CALRECYCLE APPROVES SB 54 REGULATIONS

May 29, 2026

On May 1, 2026, California’s Office of Administrative Law approved the permanent regulations for the state’s packaging EPR law, SB 54, completing a three-year rulemaking process. CalRecycle restarted the rulemaking process following a gubernatorial directive in early 2025 and withdrew a revised set of draft rules in January 2026 before the current regulations were approved. The final rules outline how producers must comply with SB 54, including reducing single-use plastic packaging, improving recyclability and compostability, and funding recycling infrastructure statewide. By 2032, SB 54 aims to reduce covered plastic packaging by 25%, make all covered materials recyclable or compostable, and raise the recycling rate for single-use packaging and food service products to 65%.
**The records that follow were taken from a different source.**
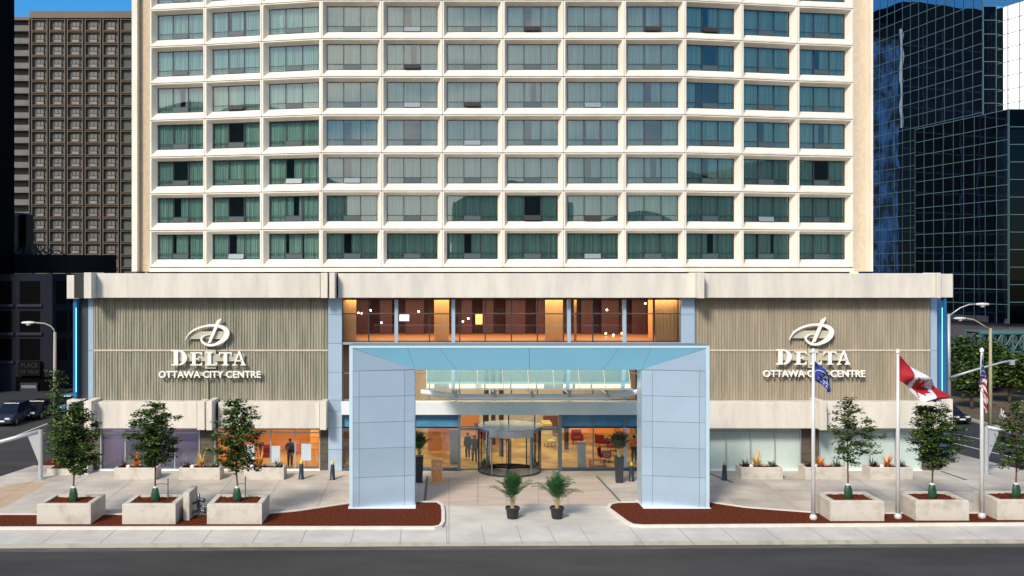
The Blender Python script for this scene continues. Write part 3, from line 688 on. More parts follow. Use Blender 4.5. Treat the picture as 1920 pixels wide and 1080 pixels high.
bot = [0, .0, (X(856, y1)-R2[1].x)/W2, .505, (X(1130, y1)-R2[1].x)/W2, 1, 1]; top = [0, .155, .245, .5, .755, .845, 1]
g = .009
for i in range(6):
    a, b_ = lp(R2[1], R2[2], bot[i]), lp(R2[1], R2[2], bot[i+1]); d, c_ = lp(R1[1], R1[2], top[i]), lp(R1[1], R1[2], top[i+1])
    n = Vector((0, -.012, -.005)); gx = Vector((g, 0, 0))
    if (b_-a).length < .01: mb.quad(a+n, c_+n-gx, d+n+gx)
    else: mb.quad(a+n+gx, b_+n-gx, c_+n-gx, d+n+gx)
PB(mb, 'soffit', SOFF)
mb = MB()
for k in range(3):
    a, b_ = R0[k], R0[k+1]; c_, d = R1[k+1], R1[k]; o = Vector((0, -.03, 0))
    mb.quad(a+o, d+o, c_+o, b_+o); mb.quad(d+o, d+Vector((0, .05, 0)), c_+Vector((0, .05, 0)), c_+o); mb.quad(a+o, b_+o, b_+Vector((0, .1, 0)), a+Vector((0, .1, 0)))
PB(mb, 'rim', RIM)
mb = MB()
for k in (0, 2): panelled(mb, R2[k], R3[k], R3[k+1], R2[k+1], [0, 1], [0, .19, .37, .56, .74, .93, 1]) if k == 0 else panelled(mb, R3[3], R2[3], R2[2], R3[2], [0, 1], [0, .19, .37, .56, .74, .93, 1])
panelled(mb, R2[1], R3[1], R3[2], R2[2], [0, 1], [0, .25, .5, .75, 1])
PB(mb, 'inner_reveal', METAL)
mb = MB(); 
for a, c_ in ((R0[0].x-.06, R2[0].x+.05), (R2[3].x-.05, R0[3].x+.06)): mb.box(a, c_, PY-.09, y2+.05, .0, .11)
PB(mb, 'base_plate', WHITEM)
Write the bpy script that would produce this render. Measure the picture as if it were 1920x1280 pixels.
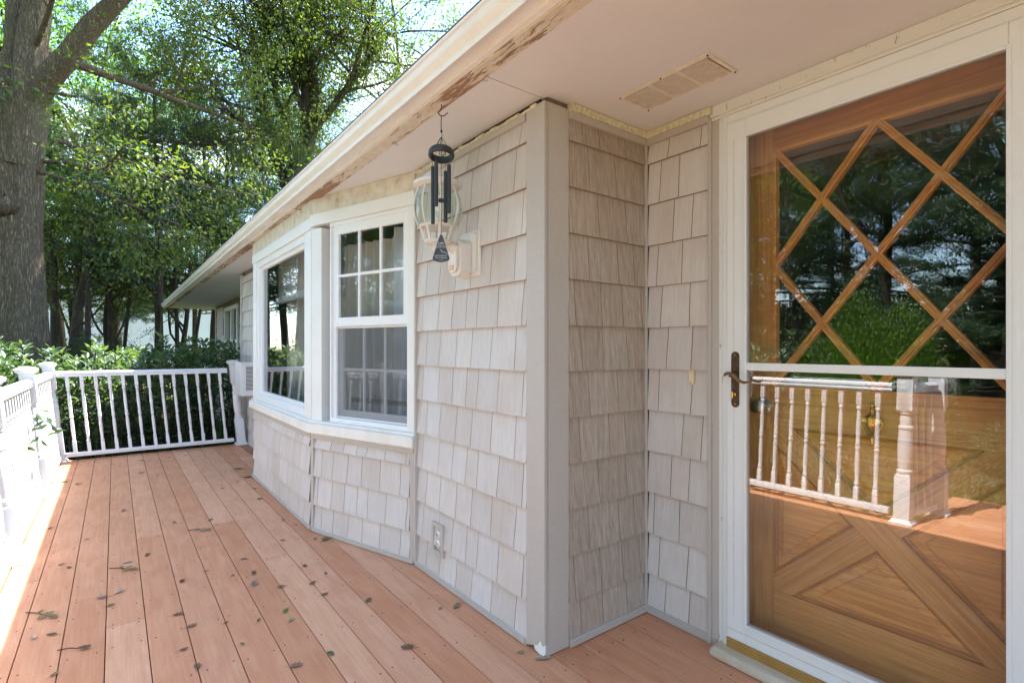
import bpy, math, random
import numpy as np
from mathutils import Vector, Matrix

sc = bpy.context.scene
for _o in list(bpy.data.objects):
    bpy.data.objects.remove(_o)

# ------------------------------------------------------------------ camera
EYE = 1.24                       # eye height above the deck boards
YAW = math.radians(37.355)
cam_d = bpy.data.cameras.new('camera')
cam_d.sensor_width = 36.0
cam_d.lens = 36.0 * 976 / 1920
cam_d.shift_y = 12.0 / 1920
cam_d.clip_start = 0.02
cam_d.clip_end = 900.0
cam = bpy.data.objects.new('camera', cam_d)
sc.collection.objects.link(cam)
cam.location = (0, 0, EYE)
cam.rotation_euler = (math.radians(90), 0, -YAW)
sc.camera = cam

# ------------------------------------------------------------------ daylight
SUN = Vector((1.0, 0.30, 1.80)).normalized()      # direction towards the sun
world = bpy.data.worlds.new('World')
sc.world = world
world.use_nodes = True
wn, wl = world.node_tree.nodes, world.node_tree.links
wn.clear()
w_out = wn.new('ShaderNodeOutputWorld')
w_bg = wn.new('ShaderNodeBackground')
w_bg.inputs['Strength'].default_value = 0.10
sky = wn.new('ShaderNodeTexSky')
sky.sky_type = 'NISHITA'
sky.sun_disc = False
sky.sun_elevation = math.asin(SUN.z)
sky.sun_rotation = math.atan2(SUN.x, SUN.y)
sky.air_density = 1.0
sky.dust_density = 0.4
sky.ozone_density = 2.0
w_tc = wn.new('ShaderNodeTexCoord')
w_map = wn.new('ShaderNodeMapping')
w_map.inputs['Scale'].default_value = (1.0, 1.0, 2.2)
w_map.inputs['Location'].default_value = (0.0, 0.0, 0.0)
w_no = wn.new('ShaderNodeTexNoise')
w_no.inputs['Scale'].default_value = 2.6
w_no.inputs['Detail'].default_value = 7.0
w_no.inputs['Roughness'].default_value = 0.6
w_rp = wn.new('ShaderNodeValToRGB')
w_rp.color_ramp.elements[0].position = 0.53
w_rp.color_ramp.elements[1].position = 0.66
w_mx = wn.new('ShaderNodeMixRGB')
w_mx.inputs['Color2'].default_value = (4.6, 4.8, 5.1, 1)      # sunlit cloud, in the sky's own units
wl.new(w_tc.outputs['Generated'], w_map.inputs['Vector'])
wl.new(w_map.outputs['Vector'], w_no.inputs['Vector'])
wl.new(w_no.outputs['Fac'], w_rp.inputs['Fac'])
wl.new(w_rp.outputs['Color'], w_mx.inputs['Fac'])
w_hs = wn.new('ShaderNodeHueSaturation')
w_hs.inputs['Saturation'].default_value = 1.05
wl.new(sky.outputs['Color'], w_hs.inputs['Color'])
wl.new(w_hs.outputs['Color'], w_mx.inputs['Color1'])
wl.new(w_mx.outputs['Color'], w_bg.inputs['Color'])
wl.new(w_bg.outputs['Background'], w_out.inputs['Surface'])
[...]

With regulations now in effect, producers face a June 1 deadline to register with Circular Action Alliance (CAA) and submit 2023 baseline supply data, register with CalRecycle as an independent reporting entity, or apply for the small producer exemption. CalRecycle estimates the regulations will apply to more than 5,700 producers selling covered materials into California. CAA is expected to submit its California program plan in June 2026. Full program implementation is scheduled to start January 2027.

The approved regulations have not been without controversy. Shortly after the regulations were finalized, NRDC and Californians Against Waste (CAW) announced plans to legally challenge the rules, arguing that the regulations create loopholes that violate the original intent of the law, which they argue included prohibiting “chemical recycling” from counting toward recycling targets. NRDC and CAW contend the final regulations walk back that prohibition by allowing chemical recycling facilities to count as recycling as long as they hold a permit, regardless of environmental impacts. NRDC and CAW also argue the final rules create broad exemptions that shrink the number of covered producers and raise costs for those who remain covered.
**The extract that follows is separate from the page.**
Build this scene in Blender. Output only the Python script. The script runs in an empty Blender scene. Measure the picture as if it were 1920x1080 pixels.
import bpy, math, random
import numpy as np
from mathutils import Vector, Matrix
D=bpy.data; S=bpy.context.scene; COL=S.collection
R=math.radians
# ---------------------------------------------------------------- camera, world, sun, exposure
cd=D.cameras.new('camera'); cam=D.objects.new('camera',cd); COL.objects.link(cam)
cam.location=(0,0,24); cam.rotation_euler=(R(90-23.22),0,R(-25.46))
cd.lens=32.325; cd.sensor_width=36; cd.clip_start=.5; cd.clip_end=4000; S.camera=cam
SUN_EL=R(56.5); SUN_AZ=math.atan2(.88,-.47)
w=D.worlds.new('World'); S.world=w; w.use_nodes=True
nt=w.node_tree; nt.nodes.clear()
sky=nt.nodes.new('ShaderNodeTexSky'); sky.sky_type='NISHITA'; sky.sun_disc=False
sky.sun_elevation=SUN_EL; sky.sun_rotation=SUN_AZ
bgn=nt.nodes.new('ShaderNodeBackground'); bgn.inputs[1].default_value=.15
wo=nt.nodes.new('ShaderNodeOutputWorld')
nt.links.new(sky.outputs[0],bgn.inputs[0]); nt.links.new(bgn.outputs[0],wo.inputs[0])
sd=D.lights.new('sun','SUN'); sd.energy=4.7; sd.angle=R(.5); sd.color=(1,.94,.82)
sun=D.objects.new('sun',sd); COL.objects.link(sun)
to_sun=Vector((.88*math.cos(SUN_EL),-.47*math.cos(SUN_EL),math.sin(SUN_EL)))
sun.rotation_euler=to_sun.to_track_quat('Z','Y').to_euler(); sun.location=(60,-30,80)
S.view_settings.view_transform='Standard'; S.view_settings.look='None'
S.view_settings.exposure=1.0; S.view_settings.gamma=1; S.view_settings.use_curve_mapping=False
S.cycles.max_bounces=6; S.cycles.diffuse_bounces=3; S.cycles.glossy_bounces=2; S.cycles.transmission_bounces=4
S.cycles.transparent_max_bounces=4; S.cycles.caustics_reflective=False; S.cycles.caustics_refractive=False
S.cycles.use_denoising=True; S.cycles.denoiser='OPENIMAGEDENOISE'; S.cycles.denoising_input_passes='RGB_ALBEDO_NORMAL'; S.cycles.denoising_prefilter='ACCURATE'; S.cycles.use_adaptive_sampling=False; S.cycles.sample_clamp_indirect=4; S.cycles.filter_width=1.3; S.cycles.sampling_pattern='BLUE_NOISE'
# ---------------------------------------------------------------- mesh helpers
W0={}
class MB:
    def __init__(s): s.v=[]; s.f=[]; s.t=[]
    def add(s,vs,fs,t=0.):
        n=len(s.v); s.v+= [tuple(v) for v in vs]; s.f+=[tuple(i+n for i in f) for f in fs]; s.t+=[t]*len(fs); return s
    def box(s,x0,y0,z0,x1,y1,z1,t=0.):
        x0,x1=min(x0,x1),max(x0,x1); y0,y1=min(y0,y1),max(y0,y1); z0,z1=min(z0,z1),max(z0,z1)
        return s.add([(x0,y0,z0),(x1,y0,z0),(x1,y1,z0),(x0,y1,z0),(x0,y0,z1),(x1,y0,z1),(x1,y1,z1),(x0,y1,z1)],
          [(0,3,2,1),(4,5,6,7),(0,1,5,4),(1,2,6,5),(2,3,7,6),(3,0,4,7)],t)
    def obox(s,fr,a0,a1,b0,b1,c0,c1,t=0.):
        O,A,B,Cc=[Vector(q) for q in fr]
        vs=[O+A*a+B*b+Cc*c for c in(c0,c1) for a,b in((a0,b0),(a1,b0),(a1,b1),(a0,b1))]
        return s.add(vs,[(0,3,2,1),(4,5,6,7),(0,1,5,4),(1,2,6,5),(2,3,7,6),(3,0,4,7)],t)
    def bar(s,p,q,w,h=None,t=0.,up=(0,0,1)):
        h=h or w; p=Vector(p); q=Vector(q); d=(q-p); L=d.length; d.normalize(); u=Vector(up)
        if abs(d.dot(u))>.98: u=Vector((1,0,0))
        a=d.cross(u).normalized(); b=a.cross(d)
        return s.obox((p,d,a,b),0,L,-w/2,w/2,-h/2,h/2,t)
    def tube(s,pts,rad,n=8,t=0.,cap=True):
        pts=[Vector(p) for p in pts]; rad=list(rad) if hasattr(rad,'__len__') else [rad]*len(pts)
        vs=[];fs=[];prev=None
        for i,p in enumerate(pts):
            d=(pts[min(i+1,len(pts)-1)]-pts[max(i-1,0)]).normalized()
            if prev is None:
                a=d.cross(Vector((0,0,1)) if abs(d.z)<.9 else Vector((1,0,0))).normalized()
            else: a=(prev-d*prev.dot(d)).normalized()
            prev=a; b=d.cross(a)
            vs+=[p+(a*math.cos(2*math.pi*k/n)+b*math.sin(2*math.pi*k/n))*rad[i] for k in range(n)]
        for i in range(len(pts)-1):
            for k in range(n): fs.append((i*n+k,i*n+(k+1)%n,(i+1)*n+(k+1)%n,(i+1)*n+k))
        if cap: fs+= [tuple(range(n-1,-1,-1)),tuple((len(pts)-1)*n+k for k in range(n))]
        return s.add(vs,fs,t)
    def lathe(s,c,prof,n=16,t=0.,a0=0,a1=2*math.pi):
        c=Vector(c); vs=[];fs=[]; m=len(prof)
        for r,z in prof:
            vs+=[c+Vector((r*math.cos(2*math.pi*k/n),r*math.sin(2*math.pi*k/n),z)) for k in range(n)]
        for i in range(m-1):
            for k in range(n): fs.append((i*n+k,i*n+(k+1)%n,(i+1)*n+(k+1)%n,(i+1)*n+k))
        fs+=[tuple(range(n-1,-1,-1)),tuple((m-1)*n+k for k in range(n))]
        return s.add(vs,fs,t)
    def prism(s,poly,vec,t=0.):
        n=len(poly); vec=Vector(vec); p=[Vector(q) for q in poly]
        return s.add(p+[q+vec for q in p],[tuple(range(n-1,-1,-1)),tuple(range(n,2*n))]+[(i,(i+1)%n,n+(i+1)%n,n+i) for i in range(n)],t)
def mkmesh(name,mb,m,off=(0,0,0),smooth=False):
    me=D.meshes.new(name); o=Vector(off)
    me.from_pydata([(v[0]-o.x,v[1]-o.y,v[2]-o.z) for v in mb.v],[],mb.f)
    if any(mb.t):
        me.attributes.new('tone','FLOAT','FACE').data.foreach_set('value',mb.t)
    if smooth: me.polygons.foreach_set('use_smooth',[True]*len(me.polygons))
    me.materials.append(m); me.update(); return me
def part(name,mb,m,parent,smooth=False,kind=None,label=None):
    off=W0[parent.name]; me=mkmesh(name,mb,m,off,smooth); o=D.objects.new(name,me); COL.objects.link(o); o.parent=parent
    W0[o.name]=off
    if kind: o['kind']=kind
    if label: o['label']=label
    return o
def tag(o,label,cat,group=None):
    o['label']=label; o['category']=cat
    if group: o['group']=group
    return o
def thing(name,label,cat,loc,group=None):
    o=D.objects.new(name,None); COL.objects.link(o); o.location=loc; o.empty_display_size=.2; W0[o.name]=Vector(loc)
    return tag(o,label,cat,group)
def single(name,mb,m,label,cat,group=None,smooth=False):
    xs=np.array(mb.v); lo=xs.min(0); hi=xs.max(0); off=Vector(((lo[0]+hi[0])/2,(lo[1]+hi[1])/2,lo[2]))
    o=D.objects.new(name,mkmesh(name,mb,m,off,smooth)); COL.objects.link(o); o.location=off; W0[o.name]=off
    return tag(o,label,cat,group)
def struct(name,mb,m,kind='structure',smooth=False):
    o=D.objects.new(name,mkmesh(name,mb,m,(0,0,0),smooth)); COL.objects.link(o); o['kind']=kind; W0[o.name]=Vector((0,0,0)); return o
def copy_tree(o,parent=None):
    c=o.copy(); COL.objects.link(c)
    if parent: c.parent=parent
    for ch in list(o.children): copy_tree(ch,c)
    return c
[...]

The question of how, and whether, to count chemical recycling toward EPR program targets is emerging as one of the most contested questions in packaging EPR rulemaking across the country. The term “chemical recycling” encompasses a wide range of technologies, from conversion processes like pyrolysis and gasification, which break plastics down into hydrocarbon liquids and gases, to depolymerization and purification/dissolution processes that recover monomers or polymers for direct reuse in new plastics — technologies that differ significantly in their outputs, environmental profiles, and implications for a circular economy. PSI’s 2022 discussion paper on chemical recycling provides an overview of the different technologies and offers key considerations for further dialogue.

The way in which recycled content from these processes is tracked adds another layer of complexity: mass balance accounting methods range from more conservative proportional approaches similar to mechanical recycling to more flexible free-allocation models whereby credits from one material can count toward the recycled content of another material, which critics argue can overstate recycled content claims. In Colorado, the Department of Public Health and Environment (CDPHE) disapproved two chain-of-custody methods proposed by CAA – mass balance polymer-only and mass balance free allocation with fuel exclusion – because they determined that these methods could not adequately show that fuel outputs would be excluded from recycled content calculations and may overstate recycled content reported into the program. The American Chemistry Council challenged that interpretation in court in November 2025, arguing it disadvantaged chemical recycling technologies, then voluntarily dropped the lawsuit in February 2026. PSI facilitated the multi-stakeholder Colorado program advisory board through the plan review process, ensuring stakeholders understood the chain of custody methodologies, statutory questions, and program implications so they could formulate recommendations to CDPHE. PSI is well-positioned to play a similar role as discussions unfold in other states implementing EPR laws.